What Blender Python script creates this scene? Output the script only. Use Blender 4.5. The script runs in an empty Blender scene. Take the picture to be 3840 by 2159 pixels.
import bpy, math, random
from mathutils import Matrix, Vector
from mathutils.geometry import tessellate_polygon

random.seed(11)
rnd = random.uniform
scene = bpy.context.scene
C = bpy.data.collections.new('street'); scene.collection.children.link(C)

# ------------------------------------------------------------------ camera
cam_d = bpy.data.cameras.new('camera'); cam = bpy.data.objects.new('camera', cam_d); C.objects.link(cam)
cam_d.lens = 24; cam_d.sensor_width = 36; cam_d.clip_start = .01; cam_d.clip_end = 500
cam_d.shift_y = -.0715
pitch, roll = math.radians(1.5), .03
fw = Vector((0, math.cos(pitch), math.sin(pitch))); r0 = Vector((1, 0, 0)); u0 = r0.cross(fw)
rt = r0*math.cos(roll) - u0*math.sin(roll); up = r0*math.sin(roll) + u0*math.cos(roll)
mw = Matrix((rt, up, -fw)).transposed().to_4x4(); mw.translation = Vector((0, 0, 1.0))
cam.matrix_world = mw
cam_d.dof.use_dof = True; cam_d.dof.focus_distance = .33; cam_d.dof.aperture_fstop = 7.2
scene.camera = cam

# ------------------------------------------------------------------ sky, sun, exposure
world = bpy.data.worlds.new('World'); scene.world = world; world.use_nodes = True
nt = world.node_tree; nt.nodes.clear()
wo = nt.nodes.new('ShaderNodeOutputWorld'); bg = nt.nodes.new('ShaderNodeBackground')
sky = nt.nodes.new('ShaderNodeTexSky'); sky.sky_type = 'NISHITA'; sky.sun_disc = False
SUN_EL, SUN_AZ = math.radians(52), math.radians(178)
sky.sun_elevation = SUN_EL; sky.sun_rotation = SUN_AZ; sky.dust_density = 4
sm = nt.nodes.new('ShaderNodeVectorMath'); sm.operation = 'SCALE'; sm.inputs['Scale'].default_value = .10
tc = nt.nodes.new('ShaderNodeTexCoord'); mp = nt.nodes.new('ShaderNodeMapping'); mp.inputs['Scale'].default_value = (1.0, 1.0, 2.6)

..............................

*The task*
Reproduce the listing above verbatim, from first line to last.

*Written answer*
What Blender Python script creates this scene? Output the script only. Use Blender 4.5. The script runs in an empty Blender scene. Take the picture to be 3840 by 2159 pixels.
import bpy, math, random
from mathutils import Matrix, Vector
from mathutils.geometry import tessellate_polygon

random.seed(11)
rnd = random.uniform
scene = bpy.context.scene
C = bpy.data.collections.new('street'); scene.collection.children.link(C)

# ------------------------------------------------------------------ camera
cam_d = bpy.data.cameras.new('camera'); cam = bpy.data.objects.new('camera', cam_d); C.objects.link(cam)
cam_d.lens = 24; cam_d.sensor_width = 36; cam_d.clip_start = .01; cam_d.clip_end = 500
cam_d.shift_y = -.0715
pitch, roll = math.radians(1.5), .03
fw = Vector((0, math.cos(pitch), math.sin(pitch))); r0 = Vector((1, 0, 0)); u0 = r0.cross(fw)
rt = r0*math.cos(roll) - u0*math.sin(roll); up = r0*math.sin(roll) + u0*math.cos(roll)
mw = Matrix((rt, up, -fw)).transposed().to_4x4(); mw.translation = Vector((0, 0, 1.0))
cam.matrix_world = mw
cam_d.dof.use_dof = True; cam_d.dof.focus_distance = .33; cam_d.dof.aperture_fstop = 7.2
scene.camera = cam

# ------------------------------------------------------------------ sky, sun, exposure
world = bpy.data.worlds.new('World'); scene.world = world; world.use_nodes = True
nt = world.node_tree; nt.nodes.clear()
wo = nt.nodes.new('ShaderNodeOutputWorld'); bg = nt.nodes.new('ShaderNodeBackground')
sky = nt.nodes.new('ShaderNodeTexSky'); sky.sky_type = 'NISHITA'; sky.sun_disc = False
SUN_EL, SUN_AZ = math.radians(52), math.radians(178)
sky.sun_elevation = SUN_EL; sky.sun_rotation = SUN_AZ; sky.dust_density = 4
sm = nt.nodes.new('ShaderNodeVectorMath'); sm.operation = 'SCALE'; sm.inputs['Scale'].default_value = .10
tc = nt.nodes.new('ShaderNodeTexCoord'); mp = nt.nodes.new('ShaderNodeMapping'); mp.inputs['Scale'].default_value = (1.0, 1.0, 2.6)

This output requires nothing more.